Slice of Life Weekly Story Challenge

Thanks for nothing, Disney & Barney’s

First Disney and MAC Cosmetics pulled out the cyber liposuction on Disney’s Ursula character for their Venomous Villains line in the spring earlier this year. Now with the help of Barney’s, Disney is out to ruin more childhood memories by transforming their classic icons Mickey, Mini, Daisy and Goofy into modern-day runway models…

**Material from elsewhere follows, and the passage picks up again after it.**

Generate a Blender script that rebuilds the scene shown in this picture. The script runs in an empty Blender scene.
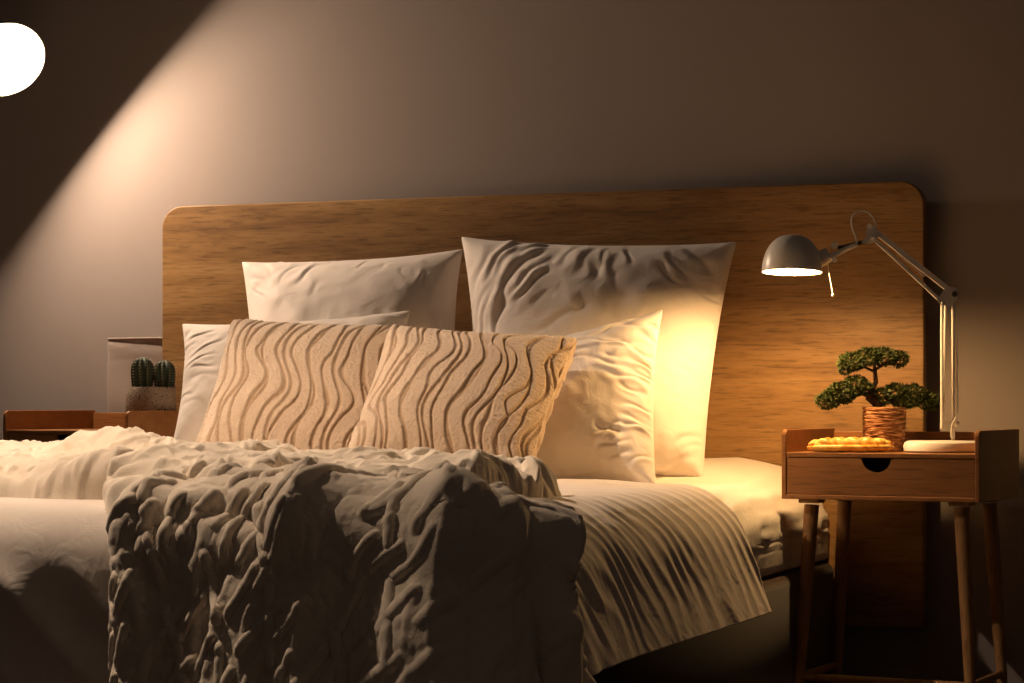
import bpy, bmesh, math, random
import numpy as np
from mathutils import Vector, Matrix
random.seed(7)
PI = math.pi
col = bpy.context.scene.collection

# ------------------------------------------------------------------ camera
TH = math.radians(21.2); F = 2300.0; HZ = 401.0
CAM = np.array([1.857, -4.895, .70])
RR = np.array([math.cos(TH), math.sin(TH), 0]); VV = np.array([-math.sin(TH), math.cos(TH), 0]); UU = np.array([0, 0, 1.0])
def ray(x, y): return VV + RR*(x-512)/F + UU*(HZ-y)/F
def atY(x, y, Y):
    d = ray(x, y); return CAM + d*((Y-CAM[1])/d[1])
def atZ(x, y, Z): return CAM + ray(x, y)*Z
def atX(x, y, X):
    d = ray(x, y); return CAM + d*((X-CAM[0])/d[0])

cd = bpy.data.cameras.new('camera'); cam = bpy.data.objects.new('camera', cd); col.objects.link(cam)
cam.location = CAM; cam.rotation_euler = (PI/2, 0, TH)
cd.sensor_width = 36; cd.lens = F*36/1024; cd.shift_y = (HZ-341.5)/1024
cd.clip_start = .05
cd.dof.use_dof = False
bpy.context.scene.camera = cam

# ------------------------------------------------------------------ materials
def mat(name, color=(.5,.5,.5), rough=.6, metal=0, sheen=0, spec=.5, emit=None, strength=0):
    m = bpy.data.materials.new(name); m.use_nodes = True
    b = m.node_tree.nodes['Principled BSDF']
    b.inputs['Base Color'].default_value = (*color, 1); b.inputs['Roughness'].default_value = rough
    b.inputs['Metallic'].default_value = metal
    b.inputs['Specular IOR Level'].default_value = spec
    b.inputs['Sheen Weight'].default_value = sheen
    if emit:
        b.inputs['Emission Color'].default_value = (*emit, 1); b.inputs['Emission Strength'].default_value = strength
    return m
class NT:
    def __init__(s, m): s.m = m; s.t = m.node_tree; s.b = s.t.nodes['Principled BSDF']
    def n(s, ty, **kw):
        nd = s.t.nodes.new(ty)
        for k, v in kw.items():
            if k in nd.inputs: nd.inputs[k].default_value = v
            else: setattr(nd, k, v)
        return nd
    def l(s, a, b): s.t.links.new(a, b)
    def ramp(s, fac, stops):
        r = s.n('ShaderNodeValToRGB'); e = r.color_ramp.elements
        while len(e) < len(stops): e.new(.5)
        for q, (p, c) in zip(e, stops): q.position = p; q.color = (*c, 1)
        s.l(fac, r.inputs['Fac']); return r
    def noise(s, vec, scale, detail=3, rough=.5, dist=0):
        n = s.n('ShaderNodeTexNoise', Scale=scale, Detail=detail, Roughness=rough, Distortion=dist)
        s.l(vec, n.inputs['Vector']); return n
    def mapped(s, sc=(1,1,1), rot=(0,0,0), kind='Object'):
        tc = s.n('ShaderNodeTexCoord'); mp = s.n('ShaderNodeMapping', Scale=sc, Rotation=rot)
        s.l(tc.outputs[kind], mp.inputs['Vector']); return mp.outputs['Vector']
    def bump(s, h, strength=.3, dist=.002, prev=None):
        b = s.n('ShaderNodeBump', Strength=strength, Distance=dist); s.l(h, b.inputs['Height'])
        if prev: s.l(prev.outputs[0], b.inputs['Normal'])
        s.l(b.outputs[0], s.b.inputs['Normal']); return b

def wood(name, c0, c1, c2, grain=(1.2, 30, 30), rough=.5, bump=.12, seed=0.0, knots=True):
    m = mat(name, rough=rough, spec=.35); t = NT(m)
    v = t.mapped(grain)
    off = t.n('ShaderNodeVectorMath', operation='ADD'); off.inputs[1].default_value = (seed, seed*1.7, seed*.6); t.l(v, off.inputs[0])
    v = off.outputs[0]
    n1 = t.noise(v, 1.0, 6, .62, .35)
    n2 = t.noise(v, 4.5, 5, .7, .1)
    mix = t.n('ShaderNodeMix', data_type='FLOAT'); mix.inputs[0].default_value = .42
    t.l(n1.outputs['Fac'], mix.inputs[2]); t.l(n2.outputs['Fac'], mix.inputs[3])
    vb = t.mapped(tuple(g*q for g, q in zip(grain, (.32, .30, .30)))); nb = t.noise(vb, 1.0, 4, .6, 1.2)
    mx2 = t.n('ShaderNodeMix', data_type='FLOAT'); mx2.inputs[0].default_value = .38
    t.l(mix.outputs[0], mx2.inputs[2]); t.l(nb.outputs['Fac'], mx2.inputs[3]); mix = mx2
    r = t.ramp(mix.outputs[0], [(.36, c0), (.5, c1), (.63, c2)])
    # thin dark pores
    v2 = t.mapped(tuple(g*q for g, q in zip(grain, (2.2, 3.5, 3.5))))
    n3 = t.noise(v2, 2.2, 3, .6)
    pr = t.ramp(n3.outputs['Fac'], [(.36, (.55,.55,.55)), (.46, (1,1,1))])
    mm = t.n('ShaderNodeMix', data_type='RGBA', blend_type='MULTIPLY'); mm.inputs[0].default_value = .8
    t.l(r.outputs[0], mm.inputs[6]); t.l(pr.outputs[0], mm.inputs[7])
    t.l(mm.outputs[2], t.b.inputs['Base Color'])
    t.bump(n3.outputs['Fac'], bump, .001)
    return m

def fabric(name, color, rough=.85, sheen=.15, weave=900, wr=0.0):
    m = mat(name, color, rough, sheen=sheen, spec=.2); t = NT(m)
    v = t.mapped((1,1,1))
    n = t.noise(v, weave, 2, .6)
    b = t.bump(n.outputs['Fac'], .12, .0006)
    if wr:
        n2 = t.noise(v, 16, 3, .55, .9)
        t.bump(n2.outputs['Fac'], wr, .012, b)
    return m

M = {}
M['oak'] = wood('oak_panel', (.16,.080,.026), (.29,.158,.055), (.40,.235,.090), (3.0, 26, 26), .5, .2)
M['stand'] = wood('bamboo_wood', (.23,.095,.028), (.29,.125,.040), (.33,.148,.050), (3, 40, 40), .42, .05, 3.1)
M['stand_in'] = M['stand']
M['leg'] = wood('leg_wood', (.27,.135,.05), (.34,.18,.072), (.38,.21,.085), (30, 30, 3), .45, .05, 5.3)
M['dark'] = mat('dark_void', (.015,.01,.008), .8)
M['white'] = fabric('white_cotton', (.83,.75,.675), wr=.25)
M['duvet'] = fabric('cream_duvet_cotton', (.78,.70,.63), wr=.22)
M['sheet'] = fabric('cream_sheet_cotton', (.82,.76,.68), wr=.2)
M['metal'] = mat('cream_lacquered_steel', (.86,.82,.74), .32, spec=.5)
M['chrome'] = mat('steel', (.6,.58,.55), .3, 1.0)
M['blackp'] = mat('black_plastic', (.03,.025,.02), .5)
M['base'] = fabric('dark_brown_bed_cloth', (.030,.013,.006), weave=500)
M['bulb_warm'] = mat('warm_bulb_glass', (1,.9,.75), .4, emit=(1,.58,.23), strength=1950)
M['bulb_left'] = mat('floor_lamp_bulb_glass', (1,.95,.9), .4, emit=(1,.73,.52), strength=2100)
M['bulb_bed_fill'] = mat('bed_fill_bulb_glass', (1,.95,.9), .4, emit=(1,.72,.5), strength=8200)  # bulb of the added out-of-frame head that lights the bed
M['inner'] = mat('white_enamel', (.9,.87,.82), .5)
M['outer'] = mat('shade_enamel', (.25,.22,.19), .5)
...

Women’s Wear Daily: http://wwd2.wwd.com/eye/design/cartoon-capers-barneys-new-york-the-walt-disney-co-team-up-for-holidays-6202984

They say it’s a team-up, I say it’s just another subconscious gang-up on the psyches of girls and women. Another under the table way of saying taller and skinnier is better. It’s one thing to make Mickey, Minnie and Daisy slimmer. That is annoying enough in it’s own right, but not surprising in this current social climate of the slender body image. What is the deal with making them several inches taller to boot?

If even fictional characters must redesign their bodies to fit some designer’s clothing, what chance do most of us poor humans have of such? Because heaven forbid, those same designers actually design the clothes to fit their bodies, let alone ours.

Come the hell on it’s Mickey, Minnie Goofy and Daisy for Pete’s sake! Changing Ursula was bad enough, she was a secondary character, but this? This is just insane. Do you know why they are iconic characters? Their basic look does not change – that is what makes them icons.

“The standard Minnie Mouse will not look so good in a Lanvin dress.” explains Barneys’ creative director, Dennis Freedman. I call bullshit on that. Did Lanvin and company even try to design for the character’s bodies as they are? We know it can be done in two words: Miss Piggy.

A hot commodity in haute couture, her “weight” may go up and down, but Miss Piggy is always fierce, fabulous and unapologetically fat.   Proof is in the porker that designing for iconic fictional characters, without changing that which makes them iconic,  can be done with something Lanvin and company obviously do not have – imagination.

What’s next? Tommy Hilfiger and Ralph Lauren designing pants for Pooh Bear? Barney’s, but especially Disney should be ashamed of themselves. Children’s characters should not be yet another mirror of some unattainable ideal for adults. Children’s characters should be remain just that children’s characters.